May 25, 2023 - Energy & Environment

Why the U.S. likely won’t follow France’s short-haul flight ban

Air France planes

Air France planes arrive at Roissy-Charles-de-Gaulle airport, near Paris. Photo: Julien De Rosa/AFP via Getty Images

While France made waves this week by officially banning some short-haul domestic flights, a similar policy is unlikely to take hold in the U.S. anytime soon.

Driving the news: The French government touted the enactment of the legislation, which bans flights between destinations that can be reached by train in less than two-and-a-half hours, as a first-of-its-kind achievement.

  • When it comes to attaining the same feat in the U.S., Dan Rutherford, program director at the International Council on Clean Transportation, told the Washington Post that replacing flights of under 500 miles with high-speed rail could reduce emissions.

But, but, but: The U.S. would face significant hurdles in trying to make this a reality.

  • Short-haul flights made up about half of the U.S. domestic market in 2019, according to the ICCT, which noted that domestic "short train routes are relatively rare because they are uncompetitive with cars."
  • While the U.S. has the most extensive rail network in the world, most of this is dedicated to freight rail, with passenger rail systems lagging behind those of the rest of the world.
  • The U.S. also lacks the high-speed rail systems that make train travel so convenient elsewhere, and plans to expand the country’s high-speed rail have failed.

Short-haul flights are also a source of great profit for airlines.

  • Flights between Honolulu and Maui (about 100 miles), Atlanta and Orlando (402 miles), and Las Vegas and Los Angeles (225 miles) represent some of the U.S.' busiest domestic flight routes, according to data from OAG Aviation.

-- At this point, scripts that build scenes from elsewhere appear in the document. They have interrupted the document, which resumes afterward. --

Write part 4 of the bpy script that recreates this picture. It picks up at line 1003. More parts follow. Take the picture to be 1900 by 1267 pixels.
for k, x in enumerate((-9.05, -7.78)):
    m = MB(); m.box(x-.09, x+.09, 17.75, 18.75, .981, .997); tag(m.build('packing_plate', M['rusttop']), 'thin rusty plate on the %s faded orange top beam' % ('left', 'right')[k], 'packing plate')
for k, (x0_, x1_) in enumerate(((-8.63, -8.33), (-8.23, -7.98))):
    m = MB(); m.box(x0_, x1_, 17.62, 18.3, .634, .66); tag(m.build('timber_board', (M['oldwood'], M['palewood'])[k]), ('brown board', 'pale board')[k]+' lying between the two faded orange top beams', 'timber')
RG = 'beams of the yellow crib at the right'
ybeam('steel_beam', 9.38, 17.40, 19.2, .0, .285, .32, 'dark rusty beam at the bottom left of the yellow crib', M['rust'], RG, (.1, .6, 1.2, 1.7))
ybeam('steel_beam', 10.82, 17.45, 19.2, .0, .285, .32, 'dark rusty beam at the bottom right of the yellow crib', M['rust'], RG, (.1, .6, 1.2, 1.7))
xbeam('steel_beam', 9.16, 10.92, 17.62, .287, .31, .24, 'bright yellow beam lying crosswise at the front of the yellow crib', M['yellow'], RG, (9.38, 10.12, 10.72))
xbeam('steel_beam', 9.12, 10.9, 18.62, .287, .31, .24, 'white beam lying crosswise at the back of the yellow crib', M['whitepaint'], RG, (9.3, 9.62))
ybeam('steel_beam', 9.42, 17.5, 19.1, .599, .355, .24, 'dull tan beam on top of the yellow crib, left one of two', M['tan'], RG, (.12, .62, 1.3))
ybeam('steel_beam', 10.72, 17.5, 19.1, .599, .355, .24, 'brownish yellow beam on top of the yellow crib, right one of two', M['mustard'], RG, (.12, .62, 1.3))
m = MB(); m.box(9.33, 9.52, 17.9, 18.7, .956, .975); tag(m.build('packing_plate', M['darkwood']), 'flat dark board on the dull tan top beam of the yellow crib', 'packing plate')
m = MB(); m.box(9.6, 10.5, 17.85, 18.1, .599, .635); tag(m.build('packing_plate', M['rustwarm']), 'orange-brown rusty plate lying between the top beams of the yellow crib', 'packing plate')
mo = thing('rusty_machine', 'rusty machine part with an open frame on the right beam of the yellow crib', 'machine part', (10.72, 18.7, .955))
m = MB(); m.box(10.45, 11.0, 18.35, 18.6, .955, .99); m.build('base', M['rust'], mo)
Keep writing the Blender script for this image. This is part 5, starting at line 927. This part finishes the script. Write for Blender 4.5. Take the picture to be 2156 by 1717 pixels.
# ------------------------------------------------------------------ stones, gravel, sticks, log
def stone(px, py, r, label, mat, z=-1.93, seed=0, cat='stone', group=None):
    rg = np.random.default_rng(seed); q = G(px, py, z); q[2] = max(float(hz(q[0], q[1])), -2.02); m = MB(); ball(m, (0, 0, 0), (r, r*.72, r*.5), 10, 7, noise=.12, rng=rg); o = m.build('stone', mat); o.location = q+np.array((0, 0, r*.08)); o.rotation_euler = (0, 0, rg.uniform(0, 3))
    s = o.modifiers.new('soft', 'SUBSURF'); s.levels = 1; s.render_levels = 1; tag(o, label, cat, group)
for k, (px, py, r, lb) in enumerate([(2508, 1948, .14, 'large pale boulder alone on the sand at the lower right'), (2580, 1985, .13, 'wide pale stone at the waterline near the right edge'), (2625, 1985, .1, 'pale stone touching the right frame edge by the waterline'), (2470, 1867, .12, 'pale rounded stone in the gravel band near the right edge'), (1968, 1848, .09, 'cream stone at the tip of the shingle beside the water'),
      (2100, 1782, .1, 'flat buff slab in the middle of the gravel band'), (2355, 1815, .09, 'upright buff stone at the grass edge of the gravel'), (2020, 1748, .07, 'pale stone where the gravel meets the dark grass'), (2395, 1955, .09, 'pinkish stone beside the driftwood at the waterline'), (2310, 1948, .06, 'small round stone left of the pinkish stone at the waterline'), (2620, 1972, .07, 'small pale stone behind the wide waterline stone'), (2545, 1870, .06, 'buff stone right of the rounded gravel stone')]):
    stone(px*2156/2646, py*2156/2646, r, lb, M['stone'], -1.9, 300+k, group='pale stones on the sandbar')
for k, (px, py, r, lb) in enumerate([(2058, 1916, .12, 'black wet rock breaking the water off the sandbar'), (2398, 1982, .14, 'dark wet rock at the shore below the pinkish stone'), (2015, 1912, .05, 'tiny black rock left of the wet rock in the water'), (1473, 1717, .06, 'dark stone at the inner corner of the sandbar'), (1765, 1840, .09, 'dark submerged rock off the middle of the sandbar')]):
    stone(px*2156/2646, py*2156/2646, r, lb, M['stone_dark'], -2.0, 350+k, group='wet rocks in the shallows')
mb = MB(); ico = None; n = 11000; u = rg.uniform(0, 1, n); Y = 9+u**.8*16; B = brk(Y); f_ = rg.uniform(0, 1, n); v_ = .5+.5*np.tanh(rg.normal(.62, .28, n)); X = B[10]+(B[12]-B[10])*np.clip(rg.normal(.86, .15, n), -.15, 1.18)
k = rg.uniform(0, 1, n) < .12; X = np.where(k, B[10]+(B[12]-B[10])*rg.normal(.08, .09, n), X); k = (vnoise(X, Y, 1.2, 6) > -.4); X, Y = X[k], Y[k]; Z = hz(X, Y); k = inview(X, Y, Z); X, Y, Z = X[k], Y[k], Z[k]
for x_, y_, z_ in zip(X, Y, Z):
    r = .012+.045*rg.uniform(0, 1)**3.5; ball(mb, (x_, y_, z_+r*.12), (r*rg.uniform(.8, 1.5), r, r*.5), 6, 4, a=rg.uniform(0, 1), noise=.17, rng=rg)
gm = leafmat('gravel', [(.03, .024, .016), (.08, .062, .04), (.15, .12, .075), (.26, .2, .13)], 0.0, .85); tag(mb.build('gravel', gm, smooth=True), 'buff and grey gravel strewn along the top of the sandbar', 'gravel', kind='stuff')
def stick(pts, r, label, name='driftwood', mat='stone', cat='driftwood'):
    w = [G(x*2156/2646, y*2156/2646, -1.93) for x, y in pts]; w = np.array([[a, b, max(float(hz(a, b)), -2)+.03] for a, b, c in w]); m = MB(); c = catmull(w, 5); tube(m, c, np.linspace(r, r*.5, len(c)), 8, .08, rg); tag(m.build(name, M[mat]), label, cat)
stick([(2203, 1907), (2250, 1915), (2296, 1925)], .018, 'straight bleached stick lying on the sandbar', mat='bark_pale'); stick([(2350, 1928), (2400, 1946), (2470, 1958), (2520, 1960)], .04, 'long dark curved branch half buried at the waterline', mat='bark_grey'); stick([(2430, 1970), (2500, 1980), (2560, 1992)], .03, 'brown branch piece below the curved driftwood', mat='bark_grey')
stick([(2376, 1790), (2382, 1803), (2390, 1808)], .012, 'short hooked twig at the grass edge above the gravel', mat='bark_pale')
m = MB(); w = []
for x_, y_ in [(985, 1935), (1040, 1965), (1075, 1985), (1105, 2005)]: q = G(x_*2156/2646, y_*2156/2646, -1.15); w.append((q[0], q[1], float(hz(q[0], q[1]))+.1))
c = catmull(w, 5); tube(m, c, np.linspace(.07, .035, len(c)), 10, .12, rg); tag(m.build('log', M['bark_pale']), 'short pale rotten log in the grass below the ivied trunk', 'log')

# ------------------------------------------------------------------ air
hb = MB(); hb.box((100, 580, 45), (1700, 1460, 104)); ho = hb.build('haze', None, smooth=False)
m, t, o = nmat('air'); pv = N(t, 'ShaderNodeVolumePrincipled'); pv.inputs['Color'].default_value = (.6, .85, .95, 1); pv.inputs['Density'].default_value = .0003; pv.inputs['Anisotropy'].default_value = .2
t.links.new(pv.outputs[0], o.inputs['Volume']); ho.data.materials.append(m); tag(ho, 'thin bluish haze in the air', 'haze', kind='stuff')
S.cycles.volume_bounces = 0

Reality check: France's ban is less revolutionary than it appears.

  • Filled with exceptions for France's busiest airport and connecting flights, in practice, the legislation will result in cuts to only three travel routes, the New York Times reported.
  • The three cut routes — between the Paris-Orly airport and the cities of Bordeaux, Nantes and Lyon — account for only 5,000 flights per year, according to Le Monde.
  • The closure of these routes will only reduce annual air transport emissions by 55,000 tons of CO2, French authorities have disclosed.
  • The aviation industry emits roughly 1 billion tons of CO2 annually.

Our thought bubble, from Axios' Ben Geman: Beyond the logistical challenges, there's little political appetite in the U.S. for these kinds of restrictions on consumer behavior and choices.